All five yachts, four of whom were 25ft or under, reached New York in good order: a 100% record that still stands. Just as interesting is that among the 15 starters in the 1964 OSTAR all five ‘originals’ again finished – this time at Newport, Rhode Island. Hasler was to predict that a higher percentage of under 30-footers would always finish, compared to a similar percentage of larger vessels.
Although multi-hulls had been accepted by Hasler for the first race none took part but during the second OSTAR multi-hulls successfully completed the course: two catamarans and one trimaran.
With success now proven, the OSTAR began to attract big money, big names and, inevitably, big egos. Indeed, so popular was it that by 1968 Hasler worried that the race’s success contained the seeds of its own death with excessive competitiveness being one of the reasons. Yachts of 128ft in 1972 and 236ft in 1976 (with a 125 entry list) did not help the image.
Fearing a demise, he planned a scaled-down Series Two race that, if necessary, would begin in 1980.
By the ’70s it was also feared that the French, upset at the fluctuating length and number of restrictions, would take over the OSTAR. They didn’t but instead introduced their own Route de Rhum in 1978.
There is no doubt that following Eric Tabarly’s popular win in 1964 (no one was more pleased than Hasler) France had found a new ‘national sport’ and, hence, new heroes. With this French interest came a proliferation of single handed trans-oceanic contests that continue to this day. The OSTAR also gave Chichester the impetus to circumnavigate the globe in 1966 and that, too, led to yet more ‘global’ races.
LITTLE SHIPS SHUNNED
The Royal Western Yacht Club (RWYC), equally concerned that the OSTAR was unmanageable, swamped by professional organisations, wisely hived off this element to Offshore Challenges in 2005, which is now The Transat. It then reverted to running a Corinthian event with an upper size limit at 60ft and a lower limit of 27ft. This was primarily because of evolving international stability requirements, which made compliance for smaller vessels difficult. Thus perfectly seaworthy yachts became excluded
from a race that has at its very heart the 25ft Jester herself. Perhaps, though, owners of these vessels are not so troubled at being forced out, when they know that £2,000, which increases with boat size, is required just to enter: over double what Jester cost!

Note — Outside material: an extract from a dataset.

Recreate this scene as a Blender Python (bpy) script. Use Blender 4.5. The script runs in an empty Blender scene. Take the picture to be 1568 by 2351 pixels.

This nautical-nannying (emphatically not of the Royal Western Yacht Club’s making) is a nonsense and surprises skippers of, for example, Twisters, Contessa 26s and even the diminutive Corribbee 21s who were, quite suddenly, disenfranchised.
Experienced yachtsman know that safety at sea is a complicated matrix of human and physical facts rather than just size. The only arbiter of safety at sea is the sea itself, wrote Hasler, and ‘not a health and safety-orientated committee of nannies with sliderules and copious regulations’.
Although the familiar – iconic – acronym, OSTAR, remains the same the full, RWYC title has been subtly altered by replacing Observer with Original.
Nevertheless, the ‘new’ OSTAR enjoys welldeserved and continued success and for that Hasler would, surely, be relieved. But – a significant ‘but’ – he would not have approved of the word ‘original’ to describe ‘his’ trans-atlantic race that bars four out of the five ‘originals’ from taking part.
Happily, the half crown club also flourishes – despite having been founded on a Chichestergenerated myth!
Ewen’s childhood was spent aboard the Bristol Channel pilot cutter Olga. He was named Yachtsman of the Year in 1982 for his surveys of the Falkland Islands. On retirement from the Royal Marines he built a 12-ton gaff cutter, Black Velvet, in which he explored Iceland’s fjords. In 2006, he set up the Jester Challenge series which is held in memory of Hasler’s folkboat, Jester. It is open to boats under 30ft and is not a race but ‘a modern experiment in old-fashioned self-reliance and self-sufficiency.’